-------- Recorded data
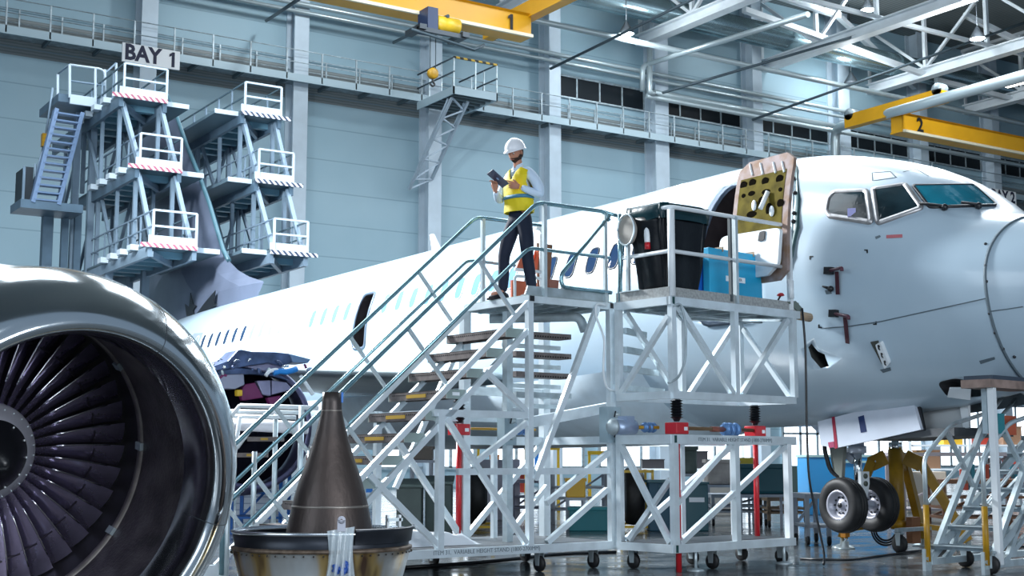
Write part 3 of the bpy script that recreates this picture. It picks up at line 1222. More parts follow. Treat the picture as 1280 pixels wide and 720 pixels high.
# recessed green primer face with lightening holes
gy0, gy1, gz0, gz1 = y_min + .10, y_max - .08, z_min + .2, dp(952, 219).z
fg = MB()
vsg = []
for i in range(11):
    z = gz0 + (gz1 - gz0) * i / 10
    vsg += [dpt(gy0, z, -.006), dpt(gy1, z, -.006), dpt(gy1, z, .01), dpt(gy0, z, .01)]
fsg = []
for i in range(10):
    o_ = i * 4
    for k in range(4):
        fsg.append((o_ + k, o_ + (k + 1) % 4, o_ + 4 + (k + 1) % 4, o_ + 4 + k))
fsg += [(0, 1, 2, 3), (43, 42, 41, 40)]
fg.add(vsg, fsg).build('door_inner_structure', GREENP, dshell, world=True)
holem = mat('lightening_hole', (.008, .007, .005), .95, spec=0)
for (u, v, ru, rv) in ((930, 232, 4, 5), (941, 229, 4, 5), (957, 227, 4, 5), (975, 224, 4.2, 5.2), (930, 245, 2.2, 2.6), (976, 237, 2.2, 2.6), (976, 254, 4, 5), (940, 242, 4, 3), (958, 240, 5, 3.2), (940, 268, 6, 4), (953, 252, 4.5, 6), (962, 262, 4, 8)):
    c = dp(u, v)
    c = dpt(c.y, c.z, 0)
    a = dp(u + ru, v)
    b = dp(u, v + rv)
    ry, rz = abs(a.y - c.y), abs(b.z - c.z)
    MB().add([c + V((-.012, ry * math.cos(t), rz * math.sin(t))) for t in [2 * PI * k / 18 for k in range(18)]] + [c + V((.0, ry * math.cos(t), rz * math.sin(t))) for t in [2 * PI * k / 18 for k in range(18)]],
             [tuple(range(18))] + [(k, (k + 1) % 18, 18 + (k + 1) % 18, 18 + k) for k in range(18)]).build('lightening_hole', holem, dshell, world=True)
for u in (938, 951, 967, 978):
    a = dp(u, 202 + (978 - u) * .08)
    b = dp(u + 3, 219 - (u - 938) * .1)
    MB().beam(dpt(a.y, a.z, -.01), dpt(b.y, b.z, -.01), .02, .02).build('stiffener', WHITEM, dshell, world=True)
MB().tube([dpt(*[dp(958, 262)[k] for k in (1, 2)], -.1), dpt(*[dp(962, 240)[k] for k in (1, 2)], -.03)], .03, 8).build('girt_bar_arm', WHITEM, dshell, world=True)
for u, v in ((944, 257), (966, 264)):
    c = dp(u, v)
    c = dpt(c.y, c.z, -.02)
    MB().ball(c, .07, 12, (.3, .6, 1)).build('white_fitting', WHITEM, dshell, world=True)
# white inner lining panel hanging low on the door
P = round_poly([(901, 296), (975, 284), (972, 330), (958, 345), (893, 352)], .12)
lp = [onX(u, v, DXP - .1) for u, v in P]
MB().prism(lp, (.05, 0, 0)).build('door_lining', WHITEM, dshell, world=True)
hp_ = [onX(u, v, DXP - .115) for u, v in round_poly([(949, 290), (956, 288), (955, 300), (947, 302)], .2)]
MB().prism(hp_, (.012, 0, 0)).build('door_handle_recess', BLACK, dshell, world=True)
# exposed door frame strip forward of the door with latch studs
st = [(988, 203), (996, 212), (998, 250), (997, 285), (990, 320), (984, 330), (986, 318), (991, 285), (992, 250), (990, 215)]
strip = skin_patch(st, px_, 'door_frame_strip', mat('frame_pale', (.5, .62, .66), .4), off=.02, thick=.03, rings_=1)
skin_band([(988, 203), (996, 212), (998.5, 250), (997.5, 285), (990, 320), (984, 335)], px_, 'door_seal', mat('seal_dark_green', (.03, .09, .10), .5), w=.05, off=.035, closed=False)
for u, v in ((992, 212), (993, 225), (995, 243), (994, 268), (993, 278), (989, 290)):
    q, n_ = hit(u, v)
    MB().ball(q + n_ * .03, .03, 8).build('latch_stud', BLACK, plane, world=True)
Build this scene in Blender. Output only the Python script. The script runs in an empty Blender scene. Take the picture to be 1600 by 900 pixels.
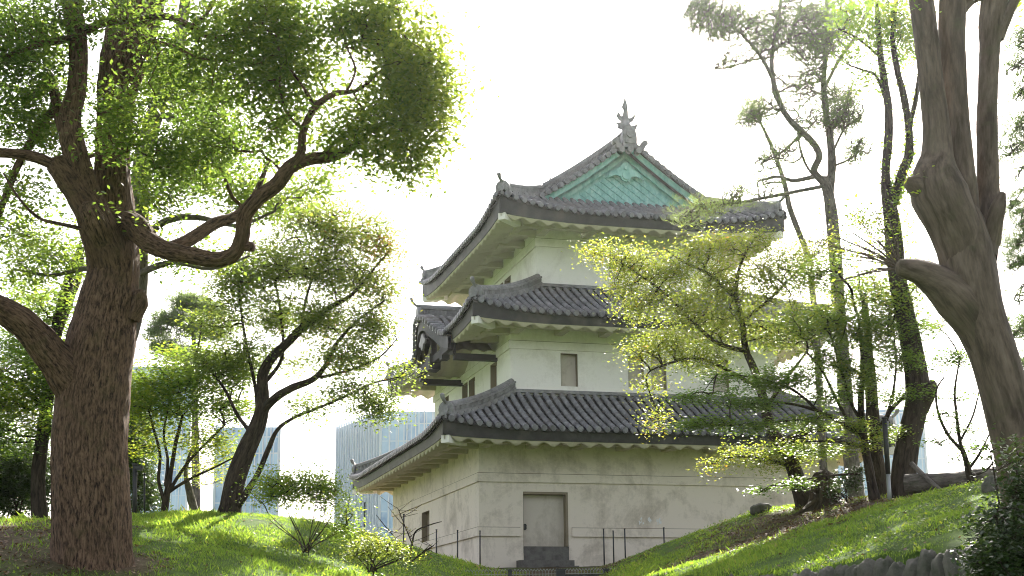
import bpy, math, random
import numpy as np
from mathutils import Matrix, Vector
rnd = random.Random(7)
rng = np.random.default_rng(7)
R = math.radians
S = bpy.context.scene
COL = S.collection

# ------------------------------------------------------------------ camera
EYE = 1.6; FPX = 2222.0; PITCH = R(13.3); ROLL = R(0.45)
cam_d = bpy.data.cameras.new('camera'); cam = bpy.data.objects.new('camera', cam_d); COL.objects.link(cam)
cam_d.sensor_width = 36; cam_d.lens = FPX / 1600 * 36; cam_d.clip_end = 5000; cam_d.clip_start = 0.1
cam.matrix_world = Matrix.Translation((0, 0, EYE)) @ Matrix.Rotation(R(90) + PITCH, 4, 'X') @ Matrix.Rotation(-ROLL, 4, 'Z')
S.camera = cam
# ------------------------------------------------------------------ sky, sun, exposure
SUN_AZ = R(12.0); SUN_EL = R(34.0)
w = bpy.data.worlds.new('World'); S.world = w; w.use_nodes = True
nt = w.node_tree; bg = nt.nodes['Background']
sky = nt.nodes.new('ShaderNodeTexSky'); sky.sky_type = 'NISHITA'; sky.sun_disc = False
sky.sun_elevation = SUN_EL; sky.sun_rotation = SUN_AZ; sky.dust_density = 3.0; sky.air_density = 1.0; sky.ozone_density = 1.0
hs = nt.nodes.new('ShaderNodeHueSaturation'); hs.inputs['Saturation'].default_value = 0.45
nt.links.new(sky.outputs[0], hs.inputs['Color']); tn = nt.nodes.new('ShaderNodeMix'); tn.data_type = 'RGBA'; tn.blend_type = 'MULTIPLY'; tn.inputs[0].default_value = 1.0; tn.inputs[7].default_value = (1.02, 0.985, 0.99, 1)
nt.links.new(hs.outputs[0], tn.inputs[6]); nt.links.new(tn.outputs[2], bg.inputs[0])
bg.inputs[1].default_value = 0.10
sd = bpy.data.lights.new('sun', 'SUN'); sun = bpy.data.objects.new('sun', sd); COL.objects.link(sun)
sd.energy = 5.0; sd.angle = R(0.5); sd.color = (1.0, 0.95, 0.86)
sdir = Vector((math.sin(SUN_AZ) * math.cos(SUN_EL), math.cos(SUN_AZ) * math.cos(SUN_EL), math.sin(SUN_EL)))
sun.rotation_euler = (-sdir).to_track_quat('-Z', 'Y').to_euler()
vs = S.view_settings; vs.view_transform = 'Standard'; vs.look = 'None'; vs.gamma = 1; vs.exposure = 1.95
S.render.engine = 'CYCLES'
cy = S.cycles
cy.max_bounces = 6; cy.diffuse_bounces = 3; cy.glossy_bounces = 2; cy.transmission_bounces = 4; cy.volume_bounces = 0
cy.use_denoising = True
cy.sample_clamp_indirect = 6; cy.filter_width = 1.0
HAZE = 0.00015; HAZE_G = 0.88

# ------------------------------------------------------------------ helpers: pixels to points (pixels of the 1600 x 900 photograph)
def ray(px, py):
    x = px - 800; y = 450 - py
    c, s = math.cos(ROLL), math.sin(ROLL)
    xr = c * x + s * y; yr = -s * x + c * y
    return np.array([xr, FPX * math.cos(PITCH) - yr * math.sin(PITCH), FPX * math.sin(PITCH) + yr * math.cos(PITCH)])
def P(px, py, Y):
    r = ray(px, py)
    return np.array([0, 0, EYE]) + r * (Y / r[1])
def mpp(Y): return Y / FPX * 1.0
# ------------------------------------------------------------------ helpers: tags and objects
def tag(o, label=None, cat=None, group=None, kind=None):
    if label: o['label'] = label
    if cat: o['category'] = cat
    if group: o['group'] = group
    if kind: o['kind'] = kind
    return o
def empty(name, loc=(0, 0, 0), rz=0.0):
    o = bpy.data.objects.new(name, None); COL.objects.link(o); o.location = loc; o.rotation_euler = (0, 0, rz)
    o.empty_display_size = 0.3
    return o
def copy_tree(o, parent=None):
    c = o.copy(); COL.objects.link(c); c.parent = parent
    for ch in list(o.children): copy_tree(ch, c)
    return c
def root_offset(p):
    off = np.zeros(3)
    while p is not None:
        off = off + np.array(p.location); p = p.parent
    return off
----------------
• _What is being asked_
Pictures should be left out. Retype only the run of lines from the line containing "Build this scene" to the line containing "COL = S.collection", inclusive.

• _Response to this task_
Build this scene in Blender. Output only the Python script. The script runs in an empty Blender scene. Take the picture to be 1600 by 900 pixels.
import bpy, math, random
import numpy as np
from mathutils import Matrix, Vector
rnd = random.Random(7)
rng = np.random.default_rng(7)
R = math.radians
S = bpy.context.scene
COL = S.collection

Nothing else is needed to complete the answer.